The unaudited condensed consolidated pro forma financial information should be read in conjunction with the Company’s Annual Report on Form 10-K for the year ended December 31, 2016 filed with the SEC on March 9, 2017 (the “10-K”) and the Company’s Quarterly Report on Form 10-Q for the quarter ended March 31, 2017 filed with the SEC on May 9, 2017 (the “10-Q”).

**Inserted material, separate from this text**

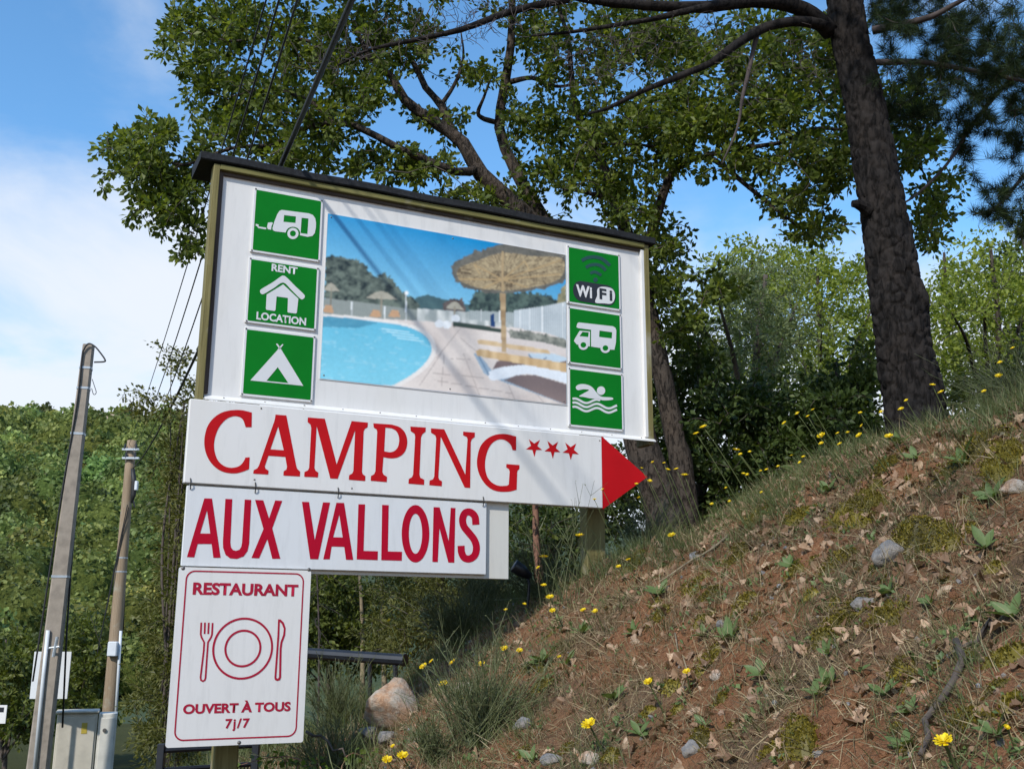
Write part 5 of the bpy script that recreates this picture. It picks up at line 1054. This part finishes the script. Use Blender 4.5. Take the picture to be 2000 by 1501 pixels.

The unaudited condensed consolidated pro forma financial information gives effect to the Financing Transaction as if it had occurred as of March 31, 2017 for the purposes of the unaudited consolidated pro forma balance sheet.

 

The pro forma financial information is subject to risks and uncertainties, including those discussed in the Form 10-K and the Form 10-Q under the caption “Risk Factors”.

 

Item 9.01.Financial Statements and Exhibits.

 

(d)Exhibits.

 

See Exhibit Index immediately following signature page.

 

 
 

 

SIGNATURES

Pursuant to the requirements of the Securities Exchange Act of 1934, the Registrant has duly caused this report to be signed on its behalf by the undersigned hereunto duly authorized.

 

     
Date: May 30, 2017 MRI INTERVENTIONS, INC.
     
  By:

/s/ Harold A. Hurwitz

 
    Harold A. Hurwitz
    Chief Financial Officer

 

 

 

 
 

 

EXHIBIT INDEX

 

 

Exhibit No.

  Description
4.1(1)   Form of Warrant
10.1(2)   Form of Securities Purchase Agreement by and between the Company and the Investors
10.2(3)   Form of Registration Rights Agreement by and between the Company and the Investors
99.1   Press Release dated May 30, 2017
99.2   Pro Forma Balance Sheet of MRI Interventions, Inc. as of March 31, 2017

_____________________________________

 

(1) Filed as Exhibit 4.1 to the Company’s Current Report on Form 8-K filed with the Securities and Exchange Commission on May 25, 2017 and incorporated herein by reference.

  

(2) Filed as Exhibit 10.1 to the Company’s Current Report on Form 8-K filed with the Securities and Exchange Commission on May 25, 2017 and incorporated herein by reference.

 

(3) Filed as Exhibit 10.2 to the Company’s Current Report on Form 8-K filed with the Securities and Exchange Commission on May 25, 2017 and incorporated herein by reference.